Era preciso crear desde el Gobierno una identidad. Nació así la britanidad. El impulsor fue el ministro William Pitt el Viejo, que gobernó desde 1756 a 1761. Los instrumentos de esa nueva identidad fueron la noción de Imperio y la externalización del enemigo –Francia, of course–. El mejor medio: la guerra. A esto se sumó, como ha indicado la historiadora Linda Colley en Britons: Forging the Nation, 1707-1837, el protestantismo como seña de identidad, al igual que Francia o España tuvieron el catolicismo. Esto supuso la discriminación de los católicos en la vida británica; especialmente, escoceses e irlandeses.
La britanidad se desarrolló en la Guerra de los Siete Años (1756-1763), donde Gran Bretaña derrotó a Francia, España y otros países, y consiguió un Imperio. El proyecto imperial supuso la creación de una simbología, una mentalidad e instituciones compartidas; esto es, un proyecto común. Los combates en la Guerra de Independencia de las colonias inglesas de Norteamérica sirvieron para fortalecer la britanidad, incluso en la derrota. La culminación se produjo en las guerras napoleónicas, en las que vencieron al "mayor genio militar de todos los tiempos" sin perder su independencia un solo segundo.

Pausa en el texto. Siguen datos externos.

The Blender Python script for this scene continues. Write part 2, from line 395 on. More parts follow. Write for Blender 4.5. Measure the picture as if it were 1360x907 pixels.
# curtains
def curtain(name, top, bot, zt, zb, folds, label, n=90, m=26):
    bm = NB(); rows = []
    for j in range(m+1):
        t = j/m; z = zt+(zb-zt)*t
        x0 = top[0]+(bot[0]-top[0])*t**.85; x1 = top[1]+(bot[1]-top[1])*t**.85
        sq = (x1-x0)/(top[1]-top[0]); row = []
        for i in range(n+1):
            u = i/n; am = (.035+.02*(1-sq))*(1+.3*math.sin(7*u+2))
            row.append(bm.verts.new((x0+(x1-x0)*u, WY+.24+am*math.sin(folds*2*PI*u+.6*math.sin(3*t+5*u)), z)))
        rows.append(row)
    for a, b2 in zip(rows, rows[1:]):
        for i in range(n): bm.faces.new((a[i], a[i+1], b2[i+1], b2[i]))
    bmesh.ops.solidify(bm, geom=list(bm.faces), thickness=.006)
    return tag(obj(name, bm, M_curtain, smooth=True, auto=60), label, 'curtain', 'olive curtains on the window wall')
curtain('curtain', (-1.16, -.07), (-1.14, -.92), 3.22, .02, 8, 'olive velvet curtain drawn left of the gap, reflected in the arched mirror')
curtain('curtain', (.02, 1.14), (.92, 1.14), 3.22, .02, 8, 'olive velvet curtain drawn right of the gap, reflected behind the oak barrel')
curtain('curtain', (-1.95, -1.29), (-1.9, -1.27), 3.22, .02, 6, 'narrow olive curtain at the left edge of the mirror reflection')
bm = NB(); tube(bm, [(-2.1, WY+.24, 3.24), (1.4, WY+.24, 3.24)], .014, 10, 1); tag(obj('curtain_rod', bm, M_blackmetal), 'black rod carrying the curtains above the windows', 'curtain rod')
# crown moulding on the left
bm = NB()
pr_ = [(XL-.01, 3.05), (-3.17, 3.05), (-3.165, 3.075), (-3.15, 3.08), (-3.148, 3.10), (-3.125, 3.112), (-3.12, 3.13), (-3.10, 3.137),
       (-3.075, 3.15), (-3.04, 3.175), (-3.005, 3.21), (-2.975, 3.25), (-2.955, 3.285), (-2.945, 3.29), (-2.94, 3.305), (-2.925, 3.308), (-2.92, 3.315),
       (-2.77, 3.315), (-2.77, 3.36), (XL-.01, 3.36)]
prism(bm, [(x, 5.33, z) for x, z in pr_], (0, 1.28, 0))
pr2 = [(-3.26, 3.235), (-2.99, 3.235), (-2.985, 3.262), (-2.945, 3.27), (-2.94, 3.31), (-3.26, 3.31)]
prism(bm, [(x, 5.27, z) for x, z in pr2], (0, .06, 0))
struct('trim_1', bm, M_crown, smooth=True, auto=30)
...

Lo británico eran la Corona, el Imperio y el Ejército, y venía reforzado por un desarrollo económico sin precedentes que colocó al país como primera potencia mundial, con un gran impulso cultural. La reina Victoria fue el símbolo de esa britanidad: marco una era, una época marcada por lo británico, por sus intereses e ideas. Se sentían el país más adelantado, no solo por su economía y ejército invencibles, sino por su liberalidad. En 1832 el Parlamento aprobó la Reform Act, que abría el horizonte a la universalidad del sufragio. Y un año después abolían la esclavitud.
Londres se convirtió en el lugar de acogida de todo tipo de exiliados políticos, desde Karl Marx hasta el carlista Ramón Cabrera, el Tigre del Maestrazgo, que se casó allí con una protestante y se convirtió al liberalismo. La britanidad era una ciudadanía, un sentimiento de pertenencia a un país tolerante y predominante en el mundo, no solo en el campo militar, también en el cultural. Era el país admirado por todos. Mientras el continente europeo se debatía en revoluciones, golpes de Estado, cambios de dinastía y repúblicas, lo británico seguía su avance.
El concepto de britanidad comenzó a diluirse en el momento en que Gran Bretaña dejó de ser un Imperio, tras 1945. La descolonización, el ascenso de otras potencias, como Estados Unidos, la Unión Soviética y China, y la extensión de la ciudadanía democrática a casi toda Europa dejaron lo británico limitado a una matrioska cultural, en muchos casos identificada solo con Londres y lo inglés. Nació así el Partido Nacional Escocés, con una historia mitificada, un folclore sobredimensionado, una resurrección lingüística como seña identitaria y el típico victimismo, que supo canalizar el descontento ante el deterioro lógico del régimen y la crisis económica.
Un mal cálculo inglés ha permitido el referéndum escocés. El mal está hecho: la división de la sociedad escocesa en dos partes difícilmente reconciliables. Al menos un 40% de los escoceses, salga lo que salga en el referéndum del 18 de septiembre, se sentirán frustrados sin remedio. La matrioska británica nunca será la misma.